9. Havia disciplina financeira e rigor na maneira como o dinheiro do Estado era gasto. Nem os ministros tinham direito a carro de estado (hoje não há vereador nem assessor de vereador que não use carro da câmara). Em 1966, a então ponte Salazar ficou pronta seis meses antes do prazo e 10% abaixo do orçamentado. Hoje (veja-se as contas do Centro Cultural de Belém, da Expo 98, do Metro do Porto [4x acima do orçamento], da Casa da Música [6x], do Túnel do Terreiro do Paço), conseguir isto é pura ficção científica. O Escudo era uma das moedas mais fortes do mundo, a par do Dólar e mais que a Libra. A inflação era mínima, os impostos eram baixos (em 1974 correspondiam a 20% do PIB; hoje são 50%). A economia cresceu a uma média de 7-8% ao ano entre 1961 e 1973, o maior crescimento na Europa a seguir a Espanha.

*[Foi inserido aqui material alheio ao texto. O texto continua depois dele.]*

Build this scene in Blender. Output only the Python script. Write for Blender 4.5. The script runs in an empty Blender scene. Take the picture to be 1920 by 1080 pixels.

10. Apesar do isolamento internacional, fomos convidados a sermos membros fundadores da OTAN, aderimos à ONU nos anos 50, e à EFTA em 1960 (numa negociação formidável em que conseguímos entrar em condições muito favoráveis; o contrário do que se fez com a CEE). Podíamos não ser populares mas Portugal era um país respeitado internacionalmente, não é como hoje em que o PR é recebido por um secretário de estado, como agora na visita oficial à Índia.
É claro que Salazar também fez muita coisa negativa, o que é bem conhecido. Mas é preciso ver também o que fez de positivo para se fazer uma análise justa. E na minha análise Portugal deve muito a Salazar. Basta dizer que se tivéssemos tido um Afonso Costa ou qualquer outro típico político da I República durante a II Guerra Mundial, este povinho tinha sofrido a bom sofrer. As pessoas não dão bem valor ao facto de Salazar nos ter salvo da Guerra, mas perguntem a um francês, um alemão, um holandês, um polaco (morreram dois terços da população) ou mesmo um grego (e a Grécia estava numa situação muito semelhante a Portugal; periférica, neutra e mesmo assim foi invadida e sofreu bastante com a ocupação alemã, que foi particularmente dura) e vão perceber a sorte que tivémos e o quanto devemos a Salazar.
Muitos não estaríam hoje vivos para dizerem mal dele.